Hateful? That's pretty strong. I wonder how a divorced Christian would feel about her stating that they're a bad example and can't even teach a second grade Sunday school class? Who cares if it happened twenty-years ago and they didn't do anything wrong? I'm not being hateful; I'm being honest about what she's saying. I do regret if I came across like I was picking on Blossom, that's not my intention. She's saying the same thing that many other good people say, and I'm sure she's a good person and a good Christian who loves the Lord - it's just that what she's saying is wrong. I wasn't trying to be hateful; I didn't do any name calling. I'm just tired of people saying, "I don't look down on someone who's been divorced..." only to follow that up with list of things they aren't good enough to do.

Now that you've said my comments were hateful, are you going to be consistant and assign a label to Jerry for habitually telling people they're arguing with God and His Holy Scriptures when they disagree with what he thinks? Or he safe because he agrees with you?

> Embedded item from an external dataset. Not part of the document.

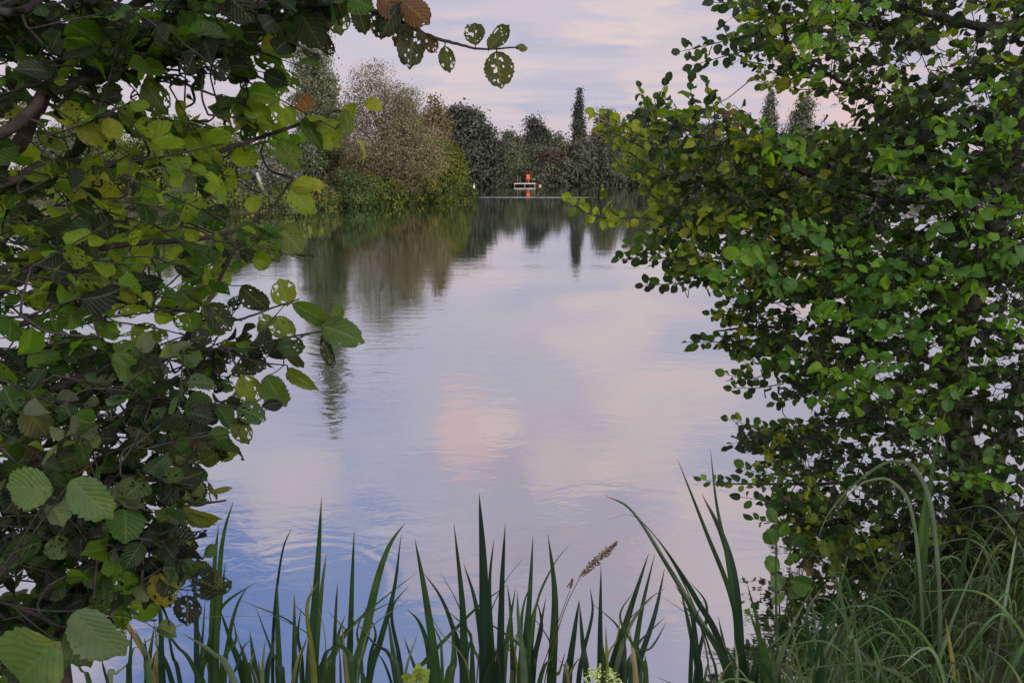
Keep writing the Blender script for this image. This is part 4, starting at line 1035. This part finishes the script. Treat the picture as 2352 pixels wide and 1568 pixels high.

I'm not defending people who have their house out of order or are recently going through divorce proceedings. I'm defending people who have recovered from something like that years and years ago in which they were biblically divorced and have been showing Christian fruit in thier lives for years (and there's plenty of people like that).


Some would say husband of one wife means you cannot divorce and remarry as God still considers you married to the other.


Jesus wouldn't. He told the woman at the well that she had several husbands in her life. Jesus didn't consider her still married to her first husband, he recognized several different marriages as being separate and individual. From what you're saying, God only sees one spouse - unless that spouse dies. That not what Jesus said here.

John 4:16-18, "Jesus saith unto her, Go, call thy husband, and come hither.
17The woman answered and said, I have no husband. Jesus said unto her, Thou hast well said, I have no husband:
18For thou hast had five husbands; and he whom thou now hast is not thy husband: in that saidst thou truly."